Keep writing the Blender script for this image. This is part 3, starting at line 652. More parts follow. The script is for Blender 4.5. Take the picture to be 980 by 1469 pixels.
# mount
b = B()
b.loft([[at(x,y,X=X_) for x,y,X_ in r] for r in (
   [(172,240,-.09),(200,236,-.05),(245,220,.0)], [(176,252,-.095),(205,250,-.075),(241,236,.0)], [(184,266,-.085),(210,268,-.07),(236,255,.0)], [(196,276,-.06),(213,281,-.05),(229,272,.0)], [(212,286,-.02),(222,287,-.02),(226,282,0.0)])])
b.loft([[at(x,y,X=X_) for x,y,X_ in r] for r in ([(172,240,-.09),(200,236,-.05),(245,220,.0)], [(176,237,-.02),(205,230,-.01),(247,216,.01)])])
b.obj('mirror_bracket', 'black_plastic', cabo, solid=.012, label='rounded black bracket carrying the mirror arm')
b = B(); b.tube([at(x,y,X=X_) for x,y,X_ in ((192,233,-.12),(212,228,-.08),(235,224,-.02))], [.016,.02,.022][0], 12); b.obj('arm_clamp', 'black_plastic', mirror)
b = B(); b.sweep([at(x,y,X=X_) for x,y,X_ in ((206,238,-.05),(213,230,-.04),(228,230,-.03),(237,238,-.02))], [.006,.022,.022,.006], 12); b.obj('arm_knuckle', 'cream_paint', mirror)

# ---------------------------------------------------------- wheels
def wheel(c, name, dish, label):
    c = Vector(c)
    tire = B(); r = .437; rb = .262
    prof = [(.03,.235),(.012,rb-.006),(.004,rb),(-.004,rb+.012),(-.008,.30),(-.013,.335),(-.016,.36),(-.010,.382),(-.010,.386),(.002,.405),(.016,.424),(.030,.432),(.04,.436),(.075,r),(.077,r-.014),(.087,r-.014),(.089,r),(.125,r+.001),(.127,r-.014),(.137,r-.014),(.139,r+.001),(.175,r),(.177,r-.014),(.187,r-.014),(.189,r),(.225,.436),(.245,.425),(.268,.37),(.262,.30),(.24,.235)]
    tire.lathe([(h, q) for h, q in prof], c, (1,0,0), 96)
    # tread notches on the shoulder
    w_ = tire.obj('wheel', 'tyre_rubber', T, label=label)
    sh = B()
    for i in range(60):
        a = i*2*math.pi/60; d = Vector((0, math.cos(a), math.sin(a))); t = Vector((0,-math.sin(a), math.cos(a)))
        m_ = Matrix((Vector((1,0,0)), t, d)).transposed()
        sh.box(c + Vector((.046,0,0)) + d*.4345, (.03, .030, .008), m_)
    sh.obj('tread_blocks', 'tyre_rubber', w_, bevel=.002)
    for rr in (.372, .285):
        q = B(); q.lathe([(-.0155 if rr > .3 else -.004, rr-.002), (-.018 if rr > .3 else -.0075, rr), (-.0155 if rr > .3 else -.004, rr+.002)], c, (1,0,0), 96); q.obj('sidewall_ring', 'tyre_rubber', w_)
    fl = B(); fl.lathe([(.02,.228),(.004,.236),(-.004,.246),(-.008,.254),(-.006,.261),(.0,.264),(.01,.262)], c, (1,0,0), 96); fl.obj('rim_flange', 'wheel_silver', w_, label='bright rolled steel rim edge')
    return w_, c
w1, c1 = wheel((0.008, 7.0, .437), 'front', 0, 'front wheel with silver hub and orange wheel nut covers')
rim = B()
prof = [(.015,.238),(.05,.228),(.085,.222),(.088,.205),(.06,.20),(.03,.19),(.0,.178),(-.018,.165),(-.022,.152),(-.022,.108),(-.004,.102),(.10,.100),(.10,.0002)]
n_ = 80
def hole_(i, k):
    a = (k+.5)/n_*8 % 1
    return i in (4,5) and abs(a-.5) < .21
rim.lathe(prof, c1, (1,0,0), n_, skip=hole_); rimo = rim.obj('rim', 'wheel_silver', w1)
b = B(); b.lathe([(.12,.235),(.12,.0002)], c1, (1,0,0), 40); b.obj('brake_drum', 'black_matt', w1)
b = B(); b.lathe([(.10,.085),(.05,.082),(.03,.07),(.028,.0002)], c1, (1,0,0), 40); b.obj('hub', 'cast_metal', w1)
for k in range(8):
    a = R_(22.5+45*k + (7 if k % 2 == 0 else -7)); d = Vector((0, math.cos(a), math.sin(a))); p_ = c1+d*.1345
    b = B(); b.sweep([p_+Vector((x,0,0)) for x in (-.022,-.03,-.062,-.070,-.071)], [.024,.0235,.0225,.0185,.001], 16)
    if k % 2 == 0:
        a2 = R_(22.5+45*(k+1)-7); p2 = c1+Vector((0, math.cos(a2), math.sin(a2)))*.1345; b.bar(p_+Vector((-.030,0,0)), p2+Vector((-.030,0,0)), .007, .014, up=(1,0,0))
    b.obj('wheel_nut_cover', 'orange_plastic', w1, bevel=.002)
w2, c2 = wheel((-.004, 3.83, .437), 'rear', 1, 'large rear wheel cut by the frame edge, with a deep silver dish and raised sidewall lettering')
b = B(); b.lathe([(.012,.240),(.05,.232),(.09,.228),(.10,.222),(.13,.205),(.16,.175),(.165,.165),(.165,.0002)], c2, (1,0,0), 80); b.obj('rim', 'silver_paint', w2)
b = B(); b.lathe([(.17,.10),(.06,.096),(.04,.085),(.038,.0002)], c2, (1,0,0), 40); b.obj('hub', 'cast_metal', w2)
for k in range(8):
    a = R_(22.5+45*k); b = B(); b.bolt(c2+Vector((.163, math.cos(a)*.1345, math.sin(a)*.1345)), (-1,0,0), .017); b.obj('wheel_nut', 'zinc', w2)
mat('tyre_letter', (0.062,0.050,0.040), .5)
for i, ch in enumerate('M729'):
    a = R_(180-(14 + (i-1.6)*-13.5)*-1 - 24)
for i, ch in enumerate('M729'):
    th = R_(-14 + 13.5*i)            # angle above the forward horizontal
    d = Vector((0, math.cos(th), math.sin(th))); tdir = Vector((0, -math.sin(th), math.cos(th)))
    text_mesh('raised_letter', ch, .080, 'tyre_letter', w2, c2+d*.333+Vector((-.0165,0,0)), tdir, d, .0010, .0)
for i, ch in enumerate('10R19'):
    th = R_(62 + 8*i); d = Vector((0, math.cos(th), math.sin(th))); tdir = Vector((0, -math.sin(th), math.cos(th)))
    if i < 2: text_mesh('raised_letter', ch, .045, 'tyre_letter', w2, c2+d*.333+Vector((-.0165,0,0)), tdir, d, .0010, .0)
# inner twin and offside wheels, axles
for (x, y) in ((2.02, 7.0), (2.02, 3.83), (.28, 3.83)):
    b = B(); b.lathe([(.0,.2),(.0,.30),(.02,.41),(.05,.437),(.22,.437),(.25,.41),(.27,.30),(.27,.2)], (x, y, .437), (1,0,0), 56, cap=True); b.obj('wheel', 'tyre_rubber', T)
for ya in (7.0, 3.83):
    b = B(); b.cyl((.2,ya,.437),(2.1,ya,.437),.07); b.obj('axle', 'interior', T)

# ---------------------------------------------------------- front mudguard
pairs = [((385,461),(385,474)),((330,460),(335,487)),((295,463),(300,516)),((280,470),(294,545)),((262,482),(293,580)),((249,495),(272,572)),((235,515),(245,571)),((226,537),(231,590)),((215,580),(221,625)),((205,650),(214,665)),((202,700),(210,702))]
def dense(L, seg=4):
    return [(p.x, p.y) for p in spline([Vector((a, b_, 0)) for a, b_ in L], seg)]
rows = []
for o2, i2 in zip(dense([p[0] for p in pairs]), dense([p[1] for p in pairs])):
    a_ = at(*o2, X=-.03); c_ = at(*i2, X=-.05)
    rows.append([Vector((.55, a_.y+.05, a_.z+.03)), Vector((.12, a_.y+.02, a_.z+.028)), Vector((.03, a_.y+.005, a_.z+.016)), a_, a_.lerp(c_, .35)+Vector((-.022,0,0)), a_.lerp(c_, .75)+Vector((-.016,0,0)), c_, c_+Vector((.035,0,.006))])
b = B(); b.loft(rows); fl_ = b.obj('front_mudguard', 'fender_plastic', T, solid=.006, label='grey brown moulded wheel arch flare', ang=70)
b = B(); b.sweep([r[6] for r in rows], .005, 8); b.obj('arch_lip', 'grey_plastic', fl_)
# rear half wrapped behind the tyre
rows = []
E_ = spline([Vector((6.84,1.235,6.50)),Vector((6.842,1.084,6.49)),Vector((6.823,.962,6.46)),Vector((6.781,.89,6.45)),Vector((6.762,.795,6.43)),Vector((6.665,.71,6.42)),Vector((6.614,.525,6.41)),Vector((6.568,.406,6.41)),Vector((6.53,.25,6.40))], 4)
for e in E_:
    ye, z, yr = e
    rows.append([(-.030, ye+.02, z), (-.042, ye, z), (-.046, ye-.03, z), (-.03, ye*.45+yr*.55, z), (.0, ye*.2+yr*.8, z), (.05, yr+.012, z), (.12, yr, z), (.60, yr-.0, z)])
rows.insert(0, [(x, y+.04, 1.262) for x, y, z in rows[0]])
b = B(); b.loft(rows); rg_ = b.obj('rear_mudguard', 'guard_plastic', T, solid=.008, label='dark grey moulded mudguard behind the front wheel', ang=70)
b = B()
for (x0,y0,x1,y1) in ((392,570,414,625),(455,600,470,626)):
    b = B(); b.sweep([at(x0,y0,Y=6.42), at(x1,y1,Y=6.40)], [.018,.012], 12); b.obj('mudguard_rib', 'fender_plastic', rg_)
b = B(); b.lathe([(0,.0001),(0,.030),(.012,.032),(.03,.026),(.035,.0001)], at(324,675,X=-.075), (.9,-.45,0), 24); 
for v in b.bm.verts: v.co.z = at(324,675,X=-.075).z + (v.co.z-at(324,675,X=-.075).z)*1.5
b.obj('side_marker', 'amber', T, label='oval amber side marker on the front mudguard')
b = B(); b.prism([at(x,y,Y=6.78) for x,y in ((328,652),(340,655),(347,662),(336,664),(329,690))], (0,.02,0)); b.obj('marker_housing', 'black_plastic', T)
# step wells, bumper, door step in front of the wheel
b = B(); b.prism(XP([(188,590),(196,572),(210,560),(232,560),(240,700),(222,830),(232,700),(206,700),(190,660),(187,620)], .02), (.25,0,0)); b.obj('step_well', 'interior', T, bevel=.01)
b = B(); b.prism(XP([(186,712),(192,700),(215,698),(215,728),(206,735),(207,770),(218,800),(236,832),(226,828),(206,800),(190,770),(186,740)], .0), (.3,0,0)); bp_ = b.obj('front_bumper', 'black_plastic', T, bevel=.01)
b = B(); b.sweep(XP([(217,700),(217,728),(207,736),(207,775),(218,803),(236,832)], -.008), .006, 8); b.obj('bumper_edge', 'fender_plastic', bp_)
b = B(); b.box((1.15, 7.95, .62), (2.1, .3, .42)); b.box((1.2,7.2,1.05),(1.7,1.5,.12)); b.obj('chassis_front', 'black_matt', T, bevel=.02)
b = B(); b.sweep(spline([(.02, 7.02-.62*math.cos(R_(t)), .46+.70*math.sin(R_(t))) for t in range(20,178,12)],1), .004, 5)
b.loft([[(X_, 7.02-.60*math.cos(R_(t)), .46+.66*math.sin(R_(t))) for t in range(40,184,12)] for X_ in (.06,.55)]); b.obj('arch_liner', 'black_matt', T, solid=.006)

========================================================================

* Instructions to follow: Only the lines from the one containing "b = B(); b.box((1.15, 7.95, .62), (2.1, .3, .42));" through the end of the material should be reproduced, exactly, with both ends included.

* Result for this exercise:
b = B(); b.box((1.15, 7.95, .62), (2.1, .3, .42)); b.box((1.2,7.2,1.05),(1.7,1.5,.12)); b.obj('chassis_front', 'black_matt', T, bevel=.02)
b = B(); b.sweep(spline([(.02, 7.02-.62*math.cos(R_(t)), .46+.70*math.sin(R_(t))) for t in range(20,178,12)],1), .004, 5)
b.loft([[(X_, 7.02-.60*math.cos(R_(t)), .46+.66*math.sin(R_(t))) for t in range(40,184,12)] for X_ in (.06,.55)]); b.obj('arch_liner', 'black_matt', T, solid=.006)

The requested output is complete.